In other words, notes in Melodyne are not copied in such a way that they necessarily coincide with gridlines, because then the subtleties of expression would be lost. Instead, the notes copied retain their respective offsets to the grid. There is an exception, however, to this rule: if, instead of being calibrated in beats, the grid is calibrated in seconds (i.e. if you have selected “Sec” from the Time Grid Settings drop-down menu to the right of the Time Ruler), then the note (or first of a series of copied notes) will begin exactly at the cursor position, with no offset.

  • After each paste, the cursor is moved to the first quarter-note following the most recent paste, making it easy to string together multiple iterations of the same passage. Obviously, if you wish, you can move the cursor by hand to some other point on the Time Ruler and make that, rather than the automatically selected quarter-note, the reference point for the next paste. You might want to do this, for instance, to introduce a pause between iterations.
  • The pitch of the copied notes is always the same as that of the originals. This is even true when notes are selected, and therefore replaced, when the paste is performed. The length of the passage selected, in this case, is retained but the original pitch of the notes it contained is not. Of course, after performing the paste you can move the notes by hand to any pitches you like.

Tempo adjustment when copying: the Auto Stretch Switch

If notes are selected when the paste is performed, the inserted passage will be stretched or squeezed to fill the available space (i.e. that between the beginning of the first selected note and the end of the last) as we have already seen. But how is the tempo of the copied passage treated when the position of the paste is determined instead by the cursor?

If the tempo at the destination of the paste is different from that of the passage from which the notes were copied, it is the status of the Auto Stretch Switch that determines whether the pasted notes adjust to the tempo of the destination or retain their original tempo. If the Auto Stretch Switch is on, they adjust; if it is off, they do not. So unless you want to change the tempo at the cursor position, you should switch Auto Stretch on before performing the paste.

Copying in an ARA context

Within a clip, you can copy and paste notes without any restrictions. Whether you can copy a note from one clip and paste it into another depends upon whether or not the two clips are accessing the same audio file.

Example: You have sliced up a fairly long drum recording in the DAW into individual clips, sorted these in the DAW arrangement, and are looking at them now in Melodyne’s Track Edit Mode. In this case, you can copy and paste notes freely (because they were originally part of one long recording) without paying attention to the clip borders.
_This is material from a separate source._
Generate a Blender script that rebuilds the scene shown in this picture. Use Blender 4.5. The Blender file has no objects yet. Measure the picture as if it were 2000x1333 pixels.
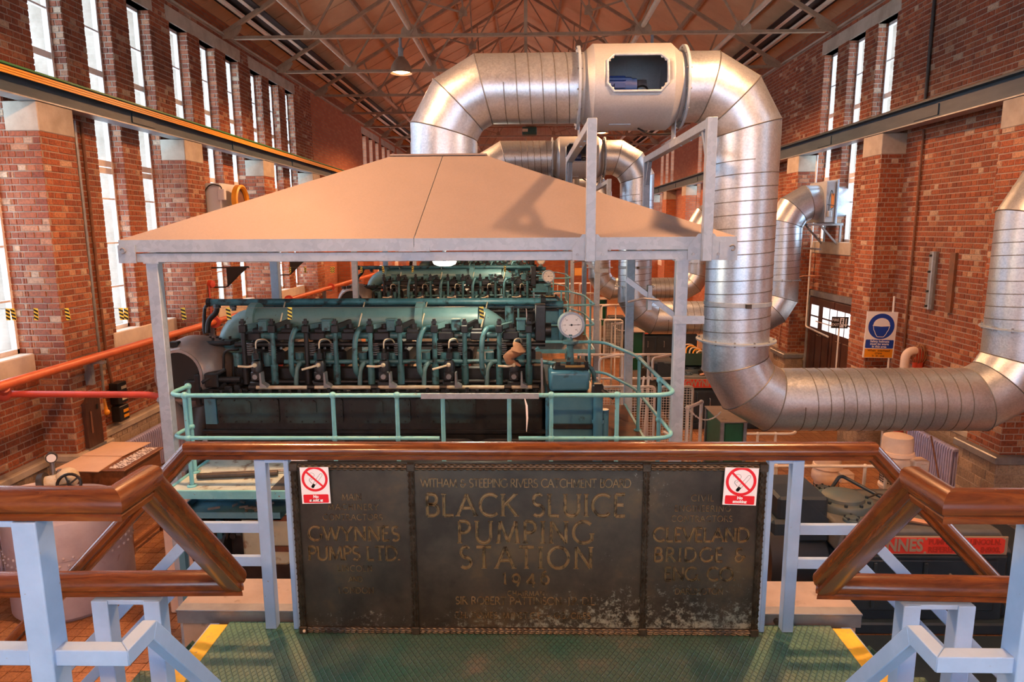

If, on the other hand, you have made a collage in the DAW arrangement of snippets taken from different recordings – from successive vocal takes, for instance – and are looking at these in Track Edit Mode, you cannot copy and paste notes with the same freedom. The color assigned to each of the five takes in the following screenshot indicates the take from which it is derived:

Here you cannot copy the note selected at the beginning of Bar 17 (or, indeed, any other note derived from a red clip) and paste it into Bar 16, because the destination clip is a different color – in this case, green – and is therefore derived from a different recording. You can, however, paste it into Bar 18, because the content there is derived from the same red take.